In the weeks since the October 7 massacre in Israel, Iran’s terrorist proxies and militias have committed a variety of attacks and provocations in the region, targeting not just Israeli interests but America’s, too. Today, the Iran-backed Islamic Resistance in Iraq claimed responsibility for an attack on a U.S.-occupied garrison near the Jordanian border. The attack follows a series of similar assaults with rockets and drones on the U.S.-occupied Ain al-Assad base in western Iraq. Last week, an outpost in southern Syria used by U.S. forces to train local militias tasked with containing elements of the Islamic State came under attack by drones. “One drone was shot down, but another caused minor injuries,” according to one official who spoke with the Associated Press. Last Friday, an American Navy destroyer shot down multiple drones and missiles fired from inside Yemen by the Iran-backed Houthi militia group.
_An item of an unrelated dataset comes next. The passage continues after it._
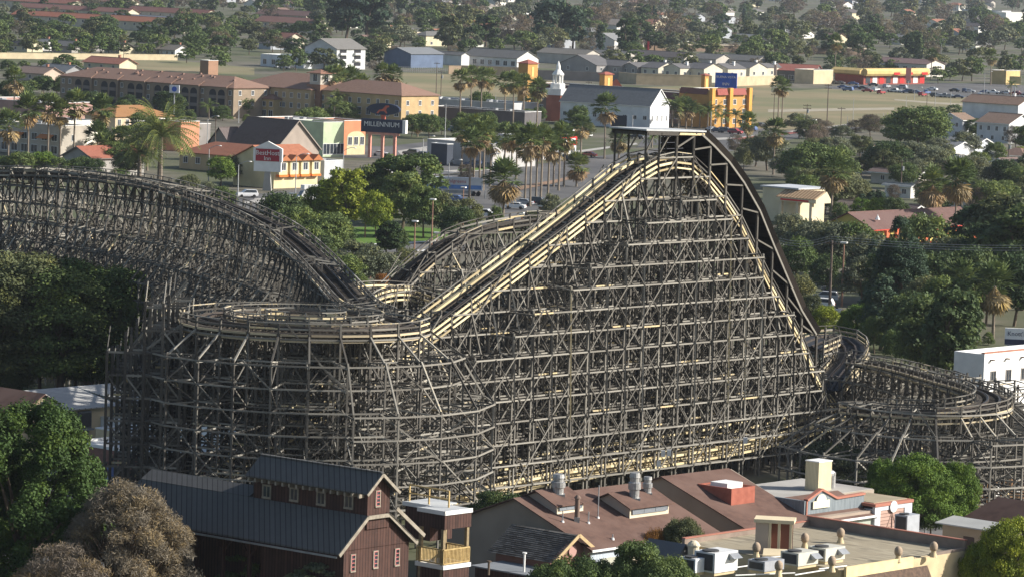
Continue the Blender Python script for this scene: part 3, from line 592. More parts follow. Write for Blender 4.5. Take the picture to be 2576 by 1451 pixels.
for u0, u1 in ((690, 712), (733, 755)):
    P = WD((u0 + u1) / 2, 346 if u0 < 700 else 342, W(770, 352, 4).y - 2.2); w_ = (u1 - u0) / 9.0; m = MB(); m.box(-w_ / 2, -0.1, -0.45, w_ / 2, 0.1, 0.45)
    o = m.build('shop_sign', mat('blue_sign', (0.12, 0.25, 0.6), None, 1) if u0 < 700 else WHITE, M=Matrix.Translation(P) @ Matrix.Rotation(R(-9), 4, 'Z')); tag(o, 'small blue shop sign on the orange wall' if u0 < 700 else 'small white shop sign on the orange wall', 'shop sign')
B('pharmacy', 'low grey flat roofed box building left of the parking lot', 'building', (864, 413), 816, 12, 4.6, zr=4.6, ang=48, wall=(0.50, 0.51, 0.52), roof='flat', rc=(0.42, 0.42, 0.41), vents=3)
B('shop_building', 'dark brown flat building half hidden by the park trees', 'building', (925, 446), 868, 14, 4.6, zr=4.6, ang=-42, wall=(0.17, 0.13, 0.11), roof='flat', rc=(0.35, 0.34, 0.33))
# middle: bank with flat roof, church, orange hotel
B('flat_building', 'long grey flat roofed building with white parapet before the field', 'building', (1290, 268), 1050, 14, 4.5, zr=4.5, ang=-34, wall=(0.52, 0.52, 0.52), roof='flat', rc=(0.46, 0.47, 0.48), vents=7)
B('flat_building', 'low building with pale roof edge and dark front below the tall palms', 'building', (1320, 290), 1075, 9, 4.2, zr=4.2, ang=-34, wall=(0.13, 0.12, 0.12), roof='flat', rc=(0.46, 0.45, 0.43), vents=4)
B('corner_store', 'small white building with dark windows beside the parking lot', 'shop building', (1240, 372), 1075, 16, 5.0, zr=5.0, ang=-42, wall=(0.50, 0.48, 0.46), roof='flat', rc=(0.2, 0.2, 0.21), vents=2)
B('dark_hall', 'dark blue grey flat building at the back of the parking lot', 'building', (1125, 372), 1085, ('u', 1140), 4.6, zr=4.6, ang=-42, wall=(0.06, 0.07, 0.09), roof='flat')
ff = B('fast_food_restaurant', 'white restaurant with red band and red roof sign behind the palms', 'restaurant', (1450, 352), 1368, 16, 5.0, zr=5.0, ang=48, wall=(0.74, 0.74, 0.74), roof='flat', rc=(0.5, 0.5, 0.5), side_wins=[(6, 1.8, 1.6, 2.2)], wins=[(5, 1.8, 1.6, 2.2)])
fL = ff['_L']; m = MB(); m.box(-fL, -0.2, 3.6, 0.1, -0.01, 5.9); m.build('red_band', mat('bright_red', (0.65, 0.03, 0.03), None, 2, rough=0.5), ff)
m = MB(); m.box(-fL - .3, 4, 6.0, -fL + .3, 8, 7.8); m.build('roof_sign', MATS['bright_red'], ff)
for k in range(4): m = MB(); x = -fL * (k + .2) / 4; m.box(x - 1.8, -0.26, 4.3, x, -0.2, 5.4); m.build('band_panel', WHITE, ff)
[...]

The attack was “potentially headed for Israel,” according to the Pentagon, before the United States intervened on Jerusalem’s behalf.

The region is already lighting up, and every indication suggests that Iran is “actively facilitating” this escalation, according to the White House. Nor is the United States a bystander passively engaged in the art of dissuasion. It is both a target of these attacks and a participant in the effort to interdict assaults on Israeli territory. The increasing tempo of attacks on U.S. positions and the vital assets of its regional partners is reminiscent of a similar campaign Iran embarked upon in 2019. Then as now, the president was reluctant to respond directly to those attacks for fear that such a response would provoke a wider regional war, but the provocations did not end until the United States responded disproportionately with the strike that neutralized Iranian Revolutionary Guard Corps commander Qasem Soleimani. For that, Tehran retaliated against the United States, but the Pentagon deemed the response “defensive and proportional” and unilaterally declared deterrence restored.

It may be too optimistic to believe that a similar course of action is available to the United States today when Israel commences a ground invasion of Gaza — a conflict that seems likely to produce a response from the Iran-backed Hezbollah terrorist group in Lebanon, assuming Israel decides against a preemptive strike on Hezbollah’s positions timed to coincide with the invasion of the Strip. But whatever the president’s strategy is now, it isn’t deterring Iran. Far from it. If the behavior of Iran’s proxies across the Middle East is any indication, Iran is emboldened. Eventually, deterrence will have to be restored again. It would be best if that confrontation occurred at a time and place of our choosing rather than Iran’s.